Independent counsels' last case?
Amid criticism of Starr's investigation, Congress will likely let theIndependent Counsel Act expire.
WASHINGTON
Amid widespread criticism surrounding the high-profile investigation of President Clinton by independent counsel Kenneth Starr, sentiment is growing in Congress to allow the 20-year-old independent counsel statute to expire.
The prospect of abandoning the law in June raises important questions of how investigations of high-level executive branch officials will be carried out in the future.
"If we don't reauthorize it, there will come another Watergate or Iran-contra," and the law "would be replaced in one fashion or another by something else," says John Douglass, a University of Richmond law professor and former independent counsel lawyer.
As Senate hearings on the statute opened yesterday, experts and senators from both parties attacked the Watergate-inspired law as costly, ineffective, and overly broad. The law has been detrimental to its goal of better government ethics, they said.

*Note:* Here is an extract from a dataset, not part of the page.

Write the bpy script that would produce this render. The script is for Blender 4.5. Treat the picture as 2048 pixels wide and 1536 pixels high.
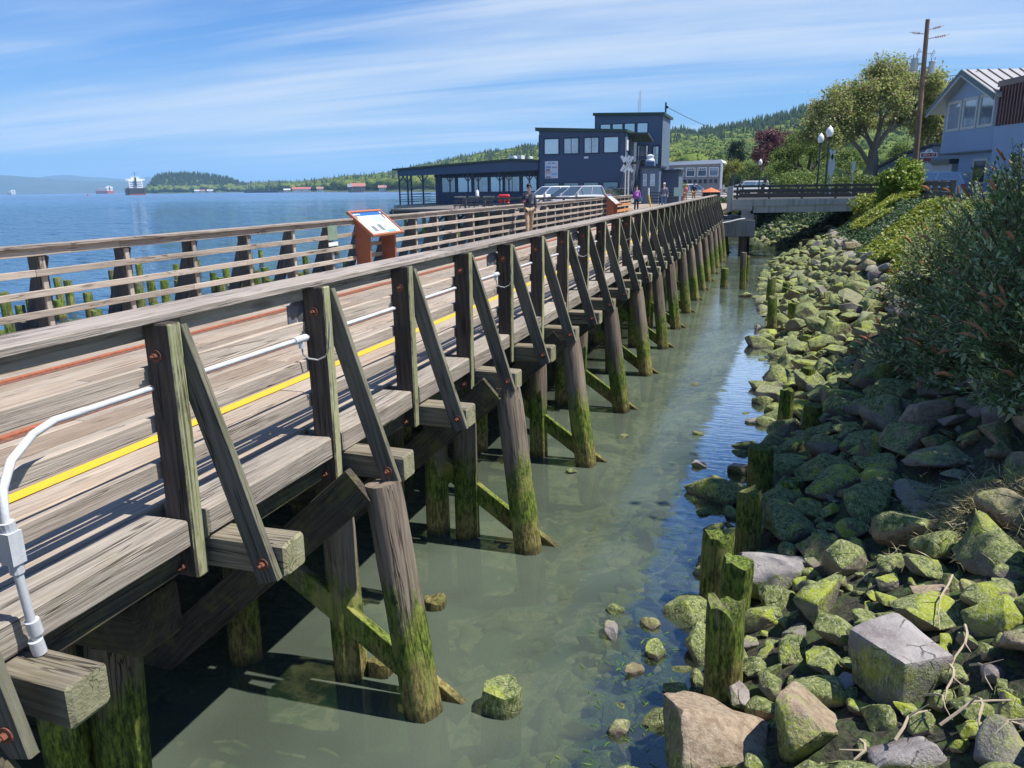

"I long ago concluded that this statute is unworkable ... and represents very poor governmental policy," former Attorney General Griffin Bell told hearings before the Senate Governmental Affairs Committee.
There is "a growing feeling" among Senate Republicans and Democrats "that the law ought to expire," said Sen. Mitch McConnell (R) of Kentucky.
"The Independent Counsel Act, while well intended, has been a failure," agreed Sen. Christopher Dodd (D) of Connecticut, noting that the law has cost $150 million for 20 investigations, most of which returned no indictments.
Even backers of the law indicate that its prospects for reauthorization are dim. "There is not a whole lot of support right now out there for it," says an aide for Sen. Carl Levin (D) of Michigan, who favors revising the statute.
The White House and Justice Department have also both indicated the law, at a minimum, needs revising.
Controversy over the statute has existed since it was enacted after the 1974 Watergate scandal in a bid to free investigations of misconduct by high government officials from political interference. The law now requires the attorney general to apply for a federal judges panel to appoint an outside prosecutor when substantial evidence exists of crimes by the president, vice president, Cabinet officers, and top aides in the White House and other key agencies.
Two broad dilemmas lie at the heart of the problems with the statute. On one hand is the question of what balance to strike between the independence and accountability of the appointed prosecutor. On the other is how to grant the attorney general the discretion to make fair and necessary appointment decisions while minimizing the potential for conflict of interest.
Currently, much criticism among members of Congress, former prosecutors, and legal experts centers on the idea that the statute is biased toward granting too much independence to the prosecutor and too little discretion to the attorney general.
Such criticism has grown with the four-year-old, $40 million Starr investigation, but was also directed at earlier probes. Lawmakers "are so upset about Starr, and probably to a lesser extent about me," says Lawrence Walsh, the independent counsel during the 1986 Iran-contra investigation.
As a result, some lawmakers favor narrowing the law's scope. Proposals include:
*Restricting the legal mandate of the independent counsel.
*Limiting the targets of a mandatory investigation to the president, vice president, and attorney general.
*Setting limits on the time and money spent on investigations.
Moreover, critics say the triggering mechanism for the law is too low. They favor making it easier for the attorney general to reject calls for a court-appointed prosecutor to take over a Justice Department probe.
Other lawmakers and experts, however, say the law should be scrapped altogether.
The nation was better served by the system of special prosecutors that existed during previous scandals, they argue. In the Teapot Dome flap of the 1920s, the tax scandal of the 1950s, and Watergate, for example, the president appointed special prosecutors to investigate allegations of wrongdoing by executive-branch officials.
Pressure from the public and media helped ensure such probes were thorough, they argue. "Our system managed to ferret out corruption reasonably well in the 180 years prior to enactment of the independent counsel law; Watergate and Teapot Dome are just two examples," Senator Dodd said.
In returning to the old system, the country might see an increase in the appointment of special prosecutors, according to Kathleen Clark, a legal ethicist at Washington University in St. Louis.
But some influential senators, including Sen. Fred Thompson (R) of Tennessee and Sen. Joseph Lieberman (D) of Connecticut - the ranking Republican and Democrat on the Senate Governmental Affairs Committee conducting the hearings - indicated yesterday that some mechanism would be needed to replace the existing law.
"Can the executive branch be trusted to investigate itself for potential criminal wrongdoing?" asked Senator Lieberman.
While noting the current law is flawed, Senator Thompson also complained that Attorney General Janet Reno declined to seek an independent counsel to probe alleged illegal campaign fund-raising by Clinton and Vice President Al Gore.